The threat of the sanctions procedure was spelled out in a letter to Bucharest by commission vice-president Frans Timmermans last Friday (10 May).

"Unfortunately, the recent developments in Romania have further exacerbated the existing problems regarding the respect for the rule of law," he said, according to a copy of the text seen by British newspaper the Financial Times.

Recent amendments to the criminal code "risk creating a situation of de facto impunity for crimes, including corruption crimes", he noted.

And the commission was prepared to trigger the sanctions procedure "without delay" if the "backtracking" went on, he said.

A commission spokesman added on Monday that: "The main concerns relate to developments interfering with judicial independence and the effective fight against corruption, including the protection of financial interests of the EU and particularly to the recently adopted amendments to the criminal code".

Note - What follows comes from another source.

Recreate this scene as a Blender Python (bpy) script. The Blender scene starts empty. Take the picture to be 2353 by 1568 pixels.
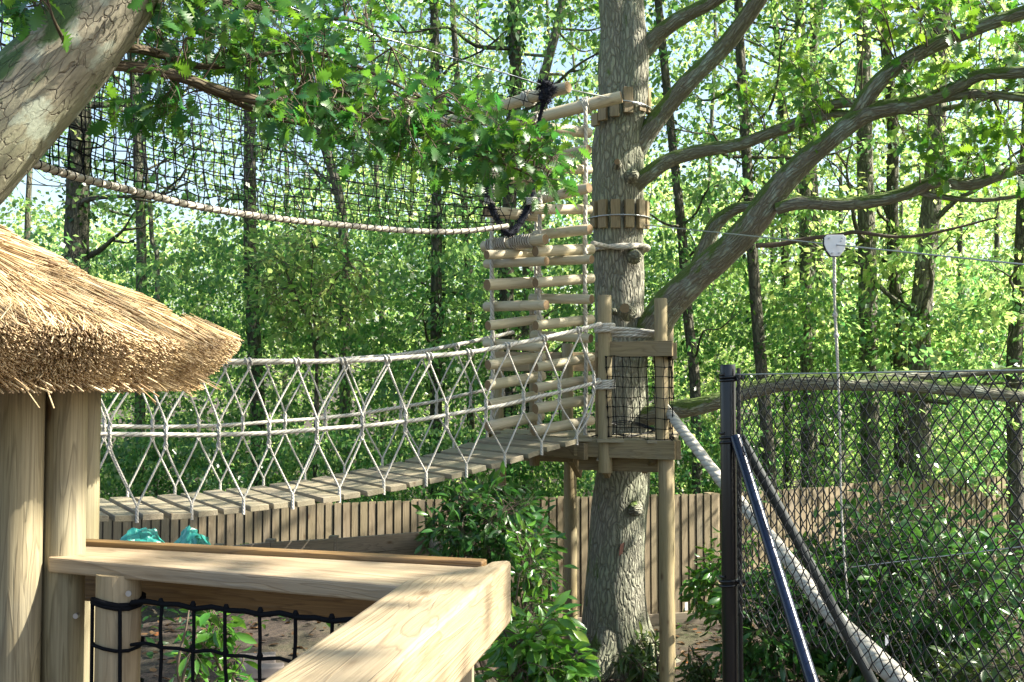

"Possible legislation to allow extraordinary appeals would further aggravate the rule of law situation," he said.

The letter represented a third front in Brussels' pushback against unruly EU states after the commission and the European Parliament recently triggered sanctions procedures against Hungary and Poland, as well as a court case against Poland.

The sanctions procedure includes monitoring by EU officials and could lead to suspension of voting rights in the EU Council if all the other 27 member states agreed.

Romania is under a spotlight because it currently holds the rotating EU presidency.

It is vulnerable to EU action because it has tried to woo the bloc on entry to the Schengen system.

It is also the second-poorest EU country amid talks on cutting subsidies to badly behaved capitals in the bloc's next long-term budget.

"If Bucharest continues on this dangerous path, taking part in the Schengen travel free area will remain a pipe dream," an EU diplomat told the Reuters news agency on Monday.

"Infringement of the rule of law will endanger the distribution of more than €30bn in cohesion funds earmarked for Romania in the draft EU budget for the years following 2021," the diplomat said.

Hungary and Poland have so far rejected calls for change, while accusing Timmermans of grandstanding in order to help his bid to be the next EU commission president.

Romania's ruling Social Democratic Party (PSD) also rejected his complaints on Monday.

The changes to the penal code could see PSD chairman Liviu Dragnea become prime minister if he is cleared of former corruption convictions.

But a PSD spokeswoman told the Financial Times that the reforms were "intended to enhance human rights and restore balance in Romania's justice system".

Meanwhile, a group of PSD MEPs planned to tell media in the EU capital on Tuesday that the EU was guilty of "dual standards" in its criticism.